Insurance, US to Pay For Hurricane Cleanup

AUGUST 1992: Hurricane Andrew, estimated cost $30 billion.

May 1992: The Los Angeles riots, estimated cost $850 million.

October 1991: The Oakland fires, estimated cost $1.5 billion.

While dollar figures represent only a portion of the real toll of the past year's national disasters, they are the quantifiable costs that can be traced to someone's pocketbook.

Who pays the tab for national disasters?

About 50 to 75 percent of the cost of all national disasters is paid for by the private insurance policies of individual homeowners and businesses, say insurance and government officials.

They say that the trend in dealing with national disasters has been, and increasingly will be, toward relying on private insurance, instead of on traditional government-subsidized grants and low-interest loans.

As disaster costs mount and the federal budget deficit grows, those who take the greatest risks - by living in disaster-prone areas, for example - will be asked to be more aware of, and assume more financial responsibility for, their choices.

A case in point is the Federal Insurance Administration's national flood insurance program, says Marc H. Rosenberg, vice president of the Insurance Information Institute.

Modeled after private insurance but federally guaranteed, the insurance has been such a success that the program's payouts now regularly exceed what the government must spend for flood disaster relief, he says.

"It used to be that disaster assistance was no-interest loans [to rebuild]," says Mr.
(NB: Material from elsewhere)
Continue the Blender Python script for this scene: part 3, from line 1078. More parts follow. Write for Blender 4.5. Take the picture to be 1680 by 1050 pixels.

Rosenberg. "From a public policy viewpoint you want people to be aware of the risk they're choosing to take and to pay for it, and with disaster assistance it works the opposite - why would people want the certain expenditure of flood insurance versus the uncertainty of getting a no-interest loan [in the event of a disaster]?"

Flood insurance, available only through the government, equitably spreads the responsibility for taking risks and even begins to create better building stock, Rosenberg says.

This is because it requires policyholders to build to meet flood-resistant codes and to live in municipalities that have instituted land use plans that help to avoid or reduce flood damage.

Congress is now negotiating the details of legislation that would create a similar earthquake insurance plan to be backed by the government, but sold by private insurers.

Meanwhile, estimates of the tab for Hurricane Andrew ratcheted up daily last week from $10 billion, to $15 billion, and then to $30 billion. That would be four times more than the nation's costliest previous natural disaster, Hurricane Hugo in 1989, estimated by the federal government to have caused $7 billion in damage.

In south Florida, where damage was caused more by high winds than by water, private insurance is expected to shoulder close to 75 percent of the cost of Andrew's devastation, says Rosenberg. In Louisiana, where more water-related damage occurred, federal flood insurance claims will offset the burden on private insurance.

Who pays for the rest of the hurricane damage "is an incredibly mixed bag," says Bob Hunter, president of the National Insurance Consumer Organization. "The integrated response, public, private and...the thousand points of light [voluntary efforts] is pretty good."

Besides what the victims themselves must pay out of pocket, there is an array of disaster relief expenditures by federal, state, and local government agencies, and by charities such as the Red Cross and churches.

The Federal Emergency Management Agency, which coordinates the disaster relief efforts of 27 agencies, will most likely need an injection of new cash for its disaster account, says a House Appropriations Committee aide.